A new process Client Access License (CAL) model means that you no longer have to have a minimum of two CALs per server. There’s a common licensing structure in place now—and a common server. The technology is the same no matter how many virtual machines you’re running.

Datacenter and Standard now share the same features, so the big question is how virtualized you need the server to be for you, as virtualization rights are the only real difference between the two.

Speaking of similar features on Datacenter and Standard, both now offer high availability, failover clustering, and process support of up to 640 processors and up to 4 terabytes of RAM.

You can downgrade your rights to 2003 or 2008 with Datacenter.
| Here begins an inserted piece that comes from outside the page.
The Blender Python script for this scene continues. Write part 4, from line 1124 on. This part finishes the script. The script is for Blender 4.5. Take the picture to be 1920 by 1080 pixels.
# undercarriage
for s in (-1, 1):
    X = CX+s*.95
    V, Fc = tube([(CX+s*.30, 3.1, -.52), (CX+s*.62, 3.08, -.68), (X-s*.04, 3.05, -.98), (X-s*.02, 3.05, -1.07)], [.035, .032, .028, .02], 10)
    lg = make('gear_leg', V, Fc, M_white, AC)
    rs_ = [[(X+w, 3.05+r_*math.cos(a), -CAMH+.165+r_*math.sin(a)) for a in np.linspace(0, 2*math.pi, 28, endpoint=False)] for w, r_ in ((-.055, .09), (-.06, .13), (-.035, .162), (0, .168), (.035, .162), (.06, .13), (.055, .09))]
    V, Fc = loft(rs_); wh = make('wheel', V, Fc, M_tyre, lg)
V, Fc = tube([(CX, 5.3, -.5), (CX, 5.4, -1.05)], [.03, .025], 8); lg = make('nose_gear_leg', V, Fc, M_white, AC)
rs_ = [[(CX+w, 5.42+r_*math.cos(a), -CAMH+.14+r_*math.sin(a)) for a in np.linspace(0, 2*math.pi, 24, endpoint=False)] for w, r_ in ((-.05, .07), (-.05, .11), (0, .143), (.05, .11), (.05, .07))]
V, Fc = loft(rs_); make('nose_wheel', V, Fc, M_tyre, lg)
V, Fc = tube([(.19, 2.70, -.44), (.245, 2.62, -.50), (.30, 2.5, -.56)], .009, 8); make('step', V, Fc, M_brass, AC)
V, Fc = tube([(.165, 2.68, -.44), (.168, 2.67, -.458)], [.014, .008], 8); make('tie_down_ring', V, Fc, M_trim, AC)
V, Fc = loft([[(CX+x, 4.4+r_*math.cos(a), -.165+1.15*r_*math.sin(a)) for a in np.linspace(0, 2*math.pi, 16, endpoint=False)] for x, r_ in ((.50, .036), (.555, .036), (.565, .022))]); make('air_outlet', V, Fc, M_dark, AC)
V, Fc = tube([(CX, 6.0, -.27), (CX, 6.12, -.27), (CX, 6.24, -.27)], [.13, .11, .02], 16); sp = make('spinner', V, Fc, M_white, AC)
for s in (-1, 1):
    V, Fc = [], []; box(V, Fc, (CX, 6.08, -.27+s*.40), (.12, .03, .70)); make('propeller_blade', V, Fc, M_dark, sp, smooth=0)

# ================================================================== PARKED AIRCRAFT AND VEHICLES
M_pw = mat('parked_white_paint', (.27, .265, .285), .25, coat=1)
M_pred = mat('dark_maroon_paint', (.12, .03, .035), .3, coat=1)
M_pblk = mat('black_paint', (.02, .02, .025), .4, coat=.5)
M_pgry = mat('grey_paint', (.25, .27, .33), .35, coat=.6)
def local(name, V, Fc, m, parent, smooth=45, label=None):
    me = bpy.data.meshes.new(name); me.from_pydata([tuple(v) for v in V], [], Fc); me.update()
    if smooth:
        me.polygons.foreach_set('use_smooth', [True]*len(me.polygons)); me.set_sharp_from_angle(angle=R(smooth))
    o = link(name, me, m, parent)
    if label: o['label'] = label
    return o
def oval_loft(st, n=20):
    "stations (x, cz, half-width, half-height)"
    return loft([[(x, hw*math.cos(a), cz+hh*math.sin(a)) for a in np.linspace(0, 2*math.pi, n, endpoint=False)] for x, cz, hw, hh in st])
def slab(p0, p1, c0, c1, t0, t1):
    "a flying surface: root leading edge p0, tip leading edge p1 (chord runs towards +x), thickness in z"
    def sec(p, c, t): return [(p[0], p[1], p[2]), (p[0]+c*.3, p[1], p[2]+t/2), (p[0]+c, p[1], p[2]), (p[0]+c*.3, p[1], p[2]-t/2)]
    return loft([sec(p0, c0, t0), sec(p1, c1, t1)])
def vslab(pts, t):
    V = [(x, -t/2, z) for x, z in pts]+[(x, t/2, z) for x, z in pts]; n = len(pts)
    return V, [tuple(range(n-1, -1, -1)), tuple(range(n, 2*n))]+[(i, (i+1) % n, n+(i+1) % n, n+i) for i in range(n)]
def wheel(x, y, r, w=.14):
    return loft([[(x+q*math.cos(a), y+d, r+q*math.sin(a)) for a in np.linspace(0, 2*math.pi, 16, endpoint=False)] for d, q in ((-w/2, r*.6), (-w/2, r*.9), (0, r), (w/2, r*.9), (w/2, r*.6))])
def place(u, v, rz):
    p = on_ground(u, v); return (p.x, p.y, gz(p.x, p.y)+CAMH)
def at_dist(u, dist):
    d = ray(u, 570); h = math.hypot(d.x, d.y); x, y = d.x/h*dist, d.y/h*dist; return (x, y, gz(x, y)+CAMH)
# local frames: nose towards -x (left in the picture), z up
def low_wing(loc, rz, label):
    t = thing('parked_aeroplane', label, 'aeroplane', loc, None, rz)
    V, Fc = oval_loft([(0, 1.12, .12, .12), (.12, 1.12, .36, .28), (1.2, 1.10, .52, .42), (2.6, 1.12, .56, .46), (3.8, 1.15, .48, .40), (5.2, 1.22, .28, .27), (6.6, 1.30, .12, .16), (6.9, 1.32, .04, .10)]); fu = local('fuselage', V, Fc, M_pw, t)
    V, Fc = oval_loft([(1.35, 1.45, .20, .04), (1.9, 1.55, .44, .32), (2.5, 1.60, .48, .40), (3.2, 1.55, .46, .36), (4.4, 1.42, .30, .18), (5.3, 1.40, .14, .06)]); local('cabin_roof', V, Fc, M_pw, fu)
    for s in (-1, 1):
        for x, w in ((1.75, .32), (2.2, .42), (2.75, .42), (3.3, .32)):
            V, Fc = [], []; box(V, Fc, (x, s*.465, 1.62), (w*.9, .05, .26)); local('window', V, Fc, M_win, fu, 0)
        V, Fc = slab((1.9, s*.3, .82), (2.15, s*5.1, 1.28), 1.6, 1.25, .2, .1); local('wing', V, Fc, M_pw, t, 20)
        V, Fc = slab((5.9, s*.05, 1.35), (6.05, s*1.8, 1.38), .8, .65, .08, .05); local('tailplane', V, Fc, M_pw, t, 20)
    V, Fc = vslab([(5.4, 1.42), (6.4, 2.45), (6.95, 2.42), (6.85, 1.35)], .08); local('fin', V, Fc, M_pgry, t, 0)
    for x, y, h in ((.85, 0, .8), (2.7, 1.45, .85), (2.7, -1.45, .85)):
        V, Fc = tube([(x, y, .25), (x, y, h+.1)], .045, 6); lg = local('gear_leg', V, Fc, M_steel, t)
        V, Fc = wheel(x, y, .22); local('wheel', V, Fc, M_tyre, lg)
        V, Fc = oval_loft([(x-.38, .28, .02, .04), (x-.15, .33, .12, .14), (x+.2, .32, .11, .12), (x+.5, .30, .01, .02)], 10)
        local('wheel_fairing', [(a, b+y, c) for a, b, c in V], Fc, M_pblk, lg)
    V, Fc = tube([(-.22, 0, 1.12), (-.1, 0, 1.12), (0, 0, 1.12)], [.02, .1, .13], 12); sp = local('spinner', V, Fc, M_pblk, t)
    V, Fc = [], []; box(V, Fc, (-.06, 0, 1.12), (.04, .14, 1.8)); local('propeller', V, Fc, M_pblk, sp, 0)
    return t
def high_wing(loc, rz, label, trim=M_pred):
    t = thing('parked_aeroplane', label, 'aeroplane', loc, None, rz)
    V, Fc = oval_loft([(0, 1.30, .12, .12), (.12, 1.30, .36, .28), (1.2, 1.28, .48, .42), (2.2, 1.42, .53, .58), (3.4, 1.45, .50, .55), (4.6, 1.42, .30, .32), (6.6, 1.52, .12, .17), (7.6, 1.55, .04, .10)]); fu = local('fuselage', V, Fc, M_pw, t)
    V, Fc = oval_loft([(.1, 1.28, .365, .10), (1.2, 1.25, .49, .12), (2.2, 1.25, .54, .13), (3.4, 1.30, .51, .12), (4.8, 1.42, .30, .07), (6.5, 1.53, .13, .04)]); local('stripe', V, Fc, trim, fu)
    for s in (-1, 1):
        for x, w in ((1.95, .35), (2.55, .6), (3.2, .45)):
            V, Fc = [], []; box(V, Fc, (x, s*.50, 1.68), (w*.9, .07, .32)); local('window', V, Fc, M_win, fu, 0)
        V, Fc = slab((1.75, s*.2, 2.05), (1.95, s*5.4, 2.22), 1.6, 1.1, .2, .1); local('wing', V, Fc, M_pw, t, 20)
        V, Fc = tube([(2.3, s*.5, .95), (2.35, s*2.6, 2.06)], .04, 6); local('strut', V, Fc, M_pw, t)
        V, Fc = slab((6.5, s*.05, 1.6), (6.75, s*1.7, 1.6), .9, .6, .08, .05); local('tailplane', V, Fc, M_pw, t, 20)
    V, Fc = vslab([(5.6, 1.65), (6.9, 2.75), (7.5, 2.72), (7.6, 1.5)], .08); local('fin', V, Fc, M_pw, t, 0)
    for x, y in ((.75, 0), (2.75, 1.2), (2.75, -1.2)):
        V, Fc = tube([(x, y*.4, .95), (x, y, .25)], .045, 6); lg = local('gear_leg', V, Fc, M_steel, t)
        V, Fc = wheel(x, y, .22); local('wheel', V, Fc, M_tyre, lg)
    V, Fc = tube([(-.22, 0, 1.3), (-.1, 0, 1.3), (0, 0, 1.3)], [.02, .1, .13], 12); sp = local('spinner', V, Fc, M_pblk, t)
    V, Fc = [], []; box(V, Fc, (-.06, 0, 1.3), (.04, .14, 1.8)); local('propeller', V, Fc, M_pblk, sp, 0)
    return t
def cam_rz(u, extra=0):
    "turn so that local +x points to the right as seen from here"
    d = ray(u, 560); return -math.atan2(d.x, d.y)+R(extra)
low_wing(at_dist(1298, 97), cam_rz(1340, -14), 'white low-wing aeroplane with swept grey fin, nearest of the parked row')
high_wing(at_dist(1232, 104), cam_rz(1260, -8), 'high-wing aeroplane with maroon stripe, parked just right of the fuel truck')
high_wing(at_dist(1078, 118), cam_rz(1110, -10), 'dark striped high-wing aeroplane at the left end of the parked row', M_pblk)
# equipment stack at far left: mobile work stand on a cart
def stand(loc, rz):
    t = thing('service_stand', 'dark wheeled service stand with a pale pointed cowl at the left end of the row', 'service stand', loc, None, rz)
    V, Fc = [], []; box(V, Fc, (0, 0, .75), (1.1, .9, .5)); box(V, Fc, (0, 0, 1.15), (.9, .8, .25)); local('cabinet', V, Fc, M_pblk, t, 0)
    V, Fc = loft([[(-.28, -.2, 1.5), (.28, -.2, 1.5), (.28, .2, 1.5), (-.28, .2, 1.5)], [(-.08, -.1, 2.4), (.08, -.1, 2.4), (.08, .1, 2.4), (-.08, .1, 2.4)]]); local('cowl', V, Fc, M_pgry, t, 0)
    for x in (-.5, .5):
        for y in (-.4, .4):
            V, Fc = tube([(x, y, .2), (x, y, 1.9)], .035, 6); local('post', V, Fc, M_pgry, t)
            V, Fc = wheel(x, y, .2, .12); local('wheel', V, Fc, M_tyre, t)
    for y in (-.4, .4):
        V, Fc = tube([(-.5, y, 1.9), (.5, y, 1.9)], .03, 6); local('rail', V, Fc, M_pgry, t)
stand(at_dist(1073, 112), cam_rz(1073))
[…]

You don’t have to run virtual Datacenter on all machines. (Note, however, that if you do downgrade, you’re still bound to 2012 licensing of 2 virtual machines per license.)

Small businesses will benefit from the new ready-bolted onto Office 365, with a full, robust exchange environment, keeping the server on-premises, and keeping the exchange hosted on the Microsoft system.

The new small business systems are Windows Essentials and Windows Foundation. With Essentials, you can have up to 25 users and up to 50 devices that connect to a hypervisor—and it can run on top of a hypervisor. Foundation allows 15 users, no virtualization.

Not interested in giving up Small Business Server 2011? If you had software assurance on 2011, you can renew for a Windows 2012 standard, and exchange server 2013 standard as well as the CAL. If you had the premium add-on with Small Business Server 2011, you’ll be able to renew SQL server and SQL CAL.